» **Data**:
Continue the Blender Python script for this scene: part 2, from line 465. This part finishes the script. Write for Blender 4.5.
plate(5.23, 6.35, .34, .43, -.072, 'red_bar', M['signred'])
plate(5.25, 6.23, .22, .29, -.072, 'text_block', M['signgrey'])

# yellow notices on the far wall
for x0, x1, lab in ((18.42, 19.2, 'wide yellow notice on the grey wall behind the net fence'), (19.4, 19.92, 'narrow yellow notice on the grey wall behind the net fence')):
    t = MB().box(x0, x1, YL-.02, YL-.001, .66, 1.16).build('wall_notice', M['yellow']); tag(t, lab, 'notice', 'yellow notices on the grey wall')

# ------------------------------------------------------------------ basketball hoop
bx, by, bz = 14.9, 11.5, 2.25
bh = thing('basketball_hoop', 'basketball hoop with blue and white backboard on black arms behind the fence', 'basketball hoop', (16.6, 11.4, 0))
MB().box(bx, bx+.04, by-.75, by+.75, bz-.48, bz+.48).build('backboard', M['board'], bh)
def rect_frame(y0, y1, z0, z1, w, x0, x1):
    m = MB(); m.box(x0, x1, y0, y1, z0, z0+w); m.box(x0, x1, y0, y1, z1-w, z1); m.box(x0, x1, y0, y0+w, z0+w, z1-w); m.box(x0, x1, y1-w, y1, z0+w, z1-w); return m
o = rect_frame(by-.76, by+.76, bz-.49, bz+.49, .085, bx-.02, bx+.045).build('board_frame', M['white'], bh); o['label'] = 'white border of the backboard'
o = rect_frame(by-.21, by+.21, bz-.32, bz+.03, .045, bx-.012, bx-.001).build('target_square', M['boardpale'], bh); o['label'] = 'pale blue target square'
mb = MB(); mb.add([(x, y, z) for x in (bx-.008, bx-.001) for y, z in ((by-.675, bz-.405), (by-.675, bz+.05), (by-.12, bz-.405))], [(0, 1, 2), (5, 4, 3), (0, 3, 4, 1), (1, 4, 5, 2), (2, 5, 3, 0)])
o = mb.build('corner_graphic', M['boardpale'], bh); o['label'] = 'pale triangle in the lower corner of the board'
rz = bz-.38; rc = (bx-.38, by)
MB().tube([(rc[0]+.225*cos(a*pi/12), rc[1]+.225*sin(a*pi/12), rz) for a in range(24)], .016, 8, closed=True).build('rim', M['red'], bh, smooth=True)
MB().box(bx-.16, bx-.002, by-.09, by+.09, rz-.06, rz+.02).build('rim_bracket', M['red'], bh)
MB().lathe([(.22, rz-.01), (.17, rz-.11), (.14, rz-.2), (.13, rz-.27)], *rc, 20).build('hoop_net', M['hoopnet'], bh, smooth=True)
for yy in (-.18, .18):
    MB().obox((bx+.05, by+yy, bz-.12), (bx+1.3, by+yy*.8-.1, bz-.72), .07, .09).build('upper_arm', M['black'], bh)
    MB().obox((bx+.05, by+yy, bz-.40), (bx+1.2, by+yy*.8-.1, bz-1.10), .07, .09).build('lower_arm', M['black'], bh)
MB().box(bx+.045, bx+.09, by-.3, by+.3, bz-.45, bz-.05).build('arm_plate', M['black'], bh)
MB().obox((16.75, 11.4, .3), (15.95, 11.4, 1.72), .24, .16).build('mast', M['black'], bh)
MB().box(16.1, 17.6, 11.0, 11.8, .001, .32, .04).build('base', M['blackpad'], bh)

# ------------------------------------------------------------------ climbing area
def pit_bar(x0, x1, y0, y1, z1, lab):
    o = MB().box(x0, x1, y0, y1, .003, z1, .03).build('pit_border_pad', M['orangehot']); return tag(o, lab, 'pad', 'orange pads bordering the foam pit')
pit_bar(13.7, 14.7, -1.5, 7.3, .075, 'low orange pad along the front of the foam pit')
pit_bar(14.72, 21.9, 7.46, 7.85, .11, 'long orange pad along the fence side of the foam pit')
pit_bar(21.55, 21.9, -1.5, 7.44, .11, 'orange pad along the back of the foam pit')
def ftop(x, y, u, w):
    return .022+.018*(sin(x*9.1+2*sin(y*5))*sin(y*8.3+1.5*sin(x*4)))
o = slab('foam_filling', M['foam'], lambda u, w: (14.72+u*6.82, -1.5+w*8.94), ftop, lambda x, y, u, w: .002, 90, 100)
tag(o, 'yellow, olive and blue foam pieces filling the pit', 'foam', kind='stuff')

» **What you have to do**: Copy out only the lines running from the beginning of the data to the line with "the grey wall')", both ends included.

» **Solution to the exercise**:
Continue the Blender Python script for this scene: part 2, from line 465. This part finishes the script. Write for Blender 4.5.
plate(5.23, 6.35, .34, .43, -.072, 'red_bar', M['signred'])
plate(5.25, 6.23, .22, .29, -.072, 'text_block', M['signgrey'])

# yellow notices on the far wall
for x0, x1, lab in ((18.42, 19.2, 'wide yellow notice on the grey wall behind the net fence'), (19.4, 19.92, 'narrow yellow notice on the grey wall behind the net fence')):
    t = MB().box(x0, x1, YL-.02, YL-.001, .66, 1.16).build('wall_notice', M['yellow']); tag(t, lab, 'notice', 'yellow notices on the grey wall')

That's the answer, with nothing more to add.